TASK STATEMENT: Beginning at the first line of the data, print each line exactly, stopping after the line that contains "PI = math.pi".

SUPPLIED MATERIAL:

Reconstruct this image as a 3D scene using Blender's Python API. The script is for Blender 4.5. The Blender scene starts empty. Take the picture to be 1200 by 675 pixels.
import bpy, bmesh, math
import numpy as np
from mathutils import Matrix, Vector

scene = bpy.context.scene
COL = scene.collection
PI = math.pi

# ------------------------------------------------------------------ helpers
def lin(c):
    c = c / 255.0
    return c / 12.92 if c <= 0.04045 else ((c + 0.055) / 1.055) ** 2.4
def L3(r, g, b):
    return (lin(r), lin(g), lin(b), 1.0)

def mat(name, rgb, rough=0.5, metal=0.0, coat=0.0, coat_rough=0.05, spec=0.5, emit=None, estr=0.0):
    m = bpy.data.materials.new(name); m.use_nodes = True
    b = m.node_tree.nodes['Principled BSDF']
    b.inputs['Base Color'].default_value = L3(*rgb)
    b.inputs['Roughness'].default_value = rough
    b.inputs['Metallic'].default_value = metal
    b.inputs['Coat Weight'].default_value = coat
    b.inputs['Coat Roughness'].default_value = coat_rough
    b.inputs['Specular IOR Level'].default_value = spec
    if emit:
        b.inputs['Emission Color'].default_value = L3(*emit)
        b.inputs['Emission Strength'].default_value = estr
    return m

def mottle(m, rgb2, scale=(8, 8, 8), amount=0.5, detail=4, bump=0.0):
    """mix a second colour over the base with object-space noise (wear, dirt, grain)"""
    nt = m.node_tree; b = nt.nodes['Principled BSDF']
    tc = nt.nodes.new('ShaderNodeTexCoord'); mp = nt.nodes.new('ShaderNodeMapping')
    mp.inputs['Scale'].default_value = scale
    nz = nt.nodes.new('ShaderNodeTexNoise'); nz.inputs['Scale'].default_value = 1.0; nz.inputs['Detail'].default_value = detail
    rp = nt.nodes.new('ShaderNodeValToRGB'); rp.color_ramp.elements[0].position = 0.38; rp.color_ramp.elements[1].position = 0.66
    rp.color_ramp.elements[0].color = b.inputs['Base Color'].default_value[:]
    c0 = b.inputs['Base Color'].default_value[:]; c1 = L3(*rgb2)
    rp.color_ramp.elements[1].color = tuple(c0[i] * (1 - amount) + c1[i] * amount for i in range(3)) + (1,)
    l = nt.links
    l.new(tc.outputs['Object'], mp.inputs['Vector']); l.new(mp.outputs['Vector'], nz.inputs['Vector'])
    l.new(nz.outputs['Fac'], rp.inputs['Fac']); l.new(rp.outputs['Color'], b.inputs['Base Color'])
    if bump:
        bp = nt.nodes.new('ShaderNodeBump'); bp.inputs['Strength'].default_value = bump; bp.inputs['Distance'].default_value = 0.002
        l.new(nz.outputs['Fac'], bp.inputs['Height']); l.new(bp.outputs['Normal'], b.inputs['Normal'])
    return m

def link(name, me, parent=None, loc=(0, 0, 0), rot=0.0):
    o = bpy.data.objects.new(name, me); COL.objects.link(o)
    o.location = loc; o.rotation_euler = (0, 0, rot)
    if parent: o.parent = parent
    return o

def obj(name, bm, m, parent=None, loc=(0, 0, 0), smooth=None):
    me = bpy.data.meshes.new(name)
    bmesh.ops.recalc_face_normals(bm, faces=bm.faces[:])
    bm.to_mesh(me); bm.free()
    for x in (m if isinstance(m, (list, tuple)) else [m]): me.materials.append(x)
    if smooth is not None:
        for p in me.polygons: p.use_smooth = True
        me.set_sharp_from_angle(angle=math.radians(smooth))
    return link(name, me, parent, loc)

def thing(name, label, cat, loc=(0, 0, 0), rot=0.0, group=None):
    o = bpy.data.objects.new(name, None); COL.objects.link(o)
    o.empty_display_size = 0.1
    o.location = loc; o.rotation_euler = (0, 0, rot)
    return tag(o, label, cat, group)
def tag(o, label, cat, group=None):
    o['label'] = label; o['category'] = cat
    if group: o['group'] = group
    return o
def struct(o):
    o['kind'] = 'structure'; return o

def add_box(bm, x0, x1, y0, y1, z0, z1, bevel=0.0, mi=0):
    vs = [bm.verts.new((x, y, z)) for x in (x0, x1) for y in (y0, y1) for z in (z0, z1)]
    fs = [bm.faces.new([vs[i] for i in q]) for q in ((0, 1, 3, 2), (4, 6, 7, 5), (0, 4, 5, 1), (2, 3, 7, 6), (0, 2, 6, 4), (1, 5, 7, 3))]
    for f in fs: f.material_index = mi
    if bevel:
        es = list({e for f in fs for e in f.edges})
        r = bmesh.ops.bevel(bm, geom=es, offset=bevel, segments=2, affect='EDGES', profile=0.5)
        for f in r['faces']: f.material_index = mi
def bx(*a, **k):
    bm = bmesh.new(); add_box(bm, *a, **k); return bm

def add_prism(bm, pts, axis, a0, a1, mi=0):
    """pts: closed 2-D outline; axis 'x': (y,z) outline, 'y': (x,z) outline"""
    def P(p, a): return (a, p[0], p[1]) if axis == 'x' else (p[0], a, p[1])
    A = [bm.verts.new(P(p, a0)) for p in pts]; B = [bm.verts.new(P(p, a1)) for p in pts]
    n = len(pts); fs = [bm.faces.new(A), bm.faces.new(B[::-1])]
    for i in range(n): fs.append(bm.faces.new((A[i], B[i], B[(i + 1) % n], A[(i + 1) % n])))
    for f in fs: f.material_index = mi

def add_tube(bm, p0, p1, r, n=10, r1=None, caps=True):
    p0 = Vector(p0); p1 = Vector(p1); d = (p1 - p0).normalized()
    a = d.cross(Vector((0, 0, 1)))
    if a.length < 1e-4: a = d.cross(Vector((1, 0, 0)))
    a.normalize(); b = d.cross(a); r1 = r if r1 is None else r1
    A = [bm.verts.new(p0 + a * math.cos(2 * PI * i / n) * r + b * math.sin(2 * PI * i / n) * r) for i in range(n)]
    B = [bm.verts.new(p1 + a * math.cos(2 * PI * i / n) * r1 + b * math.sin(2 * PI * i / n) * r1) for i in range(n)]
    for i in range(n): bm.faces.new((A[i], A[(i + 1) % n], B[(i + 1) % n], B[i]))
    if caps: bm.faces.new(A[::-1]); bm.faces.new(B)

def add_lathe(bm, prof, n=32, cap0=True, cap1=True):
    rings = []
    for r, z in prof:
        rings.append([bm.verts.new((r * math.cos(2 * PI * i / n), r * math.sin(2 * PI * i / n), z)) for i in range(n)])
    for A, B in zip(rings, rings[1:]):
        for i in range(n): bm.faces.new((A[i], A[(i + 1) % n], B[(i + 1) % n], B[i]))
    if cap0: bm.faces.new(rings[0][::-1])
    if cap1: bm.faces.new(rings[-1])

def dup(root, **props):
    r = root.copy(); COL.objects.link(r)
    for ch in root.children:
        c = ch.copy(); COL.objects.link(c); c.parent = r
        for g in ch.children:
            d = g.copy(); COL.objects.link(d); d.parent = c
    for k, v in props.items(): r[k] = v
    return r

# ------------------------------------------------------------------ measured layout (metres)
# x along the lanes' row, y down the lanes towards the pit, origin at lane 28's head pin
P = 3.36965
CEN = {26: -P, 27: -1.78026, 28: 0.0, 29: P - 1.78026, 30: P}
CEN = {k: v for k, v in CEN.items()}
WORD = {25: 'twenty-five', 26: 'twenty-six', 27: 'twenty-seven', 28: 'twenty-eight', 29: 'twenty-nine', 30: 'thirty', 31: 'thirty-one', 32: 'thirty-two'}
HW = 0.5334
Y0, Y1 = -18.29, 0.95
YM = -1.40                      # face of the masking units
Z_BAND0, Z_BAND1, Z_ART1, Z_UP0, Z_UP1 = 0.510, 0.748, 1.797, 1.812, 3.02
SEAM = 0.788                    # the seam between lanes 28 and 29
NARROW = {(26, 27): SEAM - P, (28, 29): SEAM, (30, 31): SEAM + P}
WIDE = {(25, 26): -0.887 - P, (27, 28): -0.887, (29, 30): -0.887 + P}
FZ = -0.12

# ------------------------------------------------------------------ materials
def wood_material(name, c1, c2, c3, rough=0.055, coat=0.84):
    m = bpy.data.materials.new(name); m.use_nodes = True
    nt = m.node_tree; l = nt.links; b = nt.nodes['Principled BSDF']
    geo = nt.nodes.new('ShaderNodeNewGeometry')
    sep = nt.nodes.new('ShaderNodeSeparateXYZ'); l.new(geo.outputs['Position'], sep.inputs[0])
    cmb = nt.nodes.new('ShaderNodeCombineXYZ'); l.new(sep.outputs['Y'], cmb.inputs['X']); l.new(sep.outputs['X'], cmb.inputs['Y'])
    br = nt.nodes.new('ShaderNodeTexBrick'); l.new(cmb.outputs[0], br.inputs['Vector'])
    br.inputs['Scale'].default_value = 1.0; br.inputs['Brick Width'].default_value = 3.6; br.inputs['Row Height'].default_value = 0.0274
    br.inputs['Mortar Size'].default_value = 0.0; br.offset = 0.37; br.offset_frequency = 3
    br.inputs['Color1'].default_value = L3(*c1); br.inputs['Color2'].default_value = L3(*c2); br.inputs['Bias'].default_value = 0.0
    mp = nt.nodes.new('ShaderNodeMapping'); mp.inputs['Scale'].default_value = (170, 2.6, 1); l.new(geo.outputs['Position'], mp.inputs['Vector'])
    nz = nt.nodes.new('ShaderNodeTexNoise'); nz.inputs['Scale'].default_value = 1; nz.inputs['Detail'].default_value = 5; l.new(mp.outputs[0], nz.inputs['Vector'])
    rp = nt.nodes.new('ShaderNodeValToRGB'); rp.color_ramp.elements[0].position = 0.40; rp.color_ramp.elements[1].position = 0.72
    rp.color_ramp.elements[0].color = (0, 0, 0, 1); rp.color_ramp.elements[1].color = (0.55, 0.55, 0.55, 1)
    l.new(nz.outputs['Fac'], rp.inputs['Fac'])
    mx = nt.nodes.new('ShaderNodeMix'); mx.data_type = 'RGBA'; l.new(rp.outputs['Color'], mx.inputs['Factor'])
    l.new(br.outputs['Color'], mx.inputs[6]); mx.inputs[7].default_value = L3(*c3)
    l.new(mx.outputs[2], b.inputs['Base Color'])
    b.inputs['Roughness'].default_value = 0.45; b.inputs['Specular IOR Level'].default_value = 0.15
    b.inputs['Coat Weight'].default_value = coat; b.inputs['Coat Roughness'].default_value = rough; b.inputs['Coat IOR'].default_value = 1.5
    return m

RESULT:
Reconstruct this image as a 3D scene using Blender's Python API. The script is for Blender 4.5. The Blender scene starts empty. Take the picture to be 1200 by 675 pixels.
import bpy, bmesh, math
import numpy as np
from mathutils import Matrix, Vector

scene = bpy.context.scene
COL = scene.collection
PI = math.pi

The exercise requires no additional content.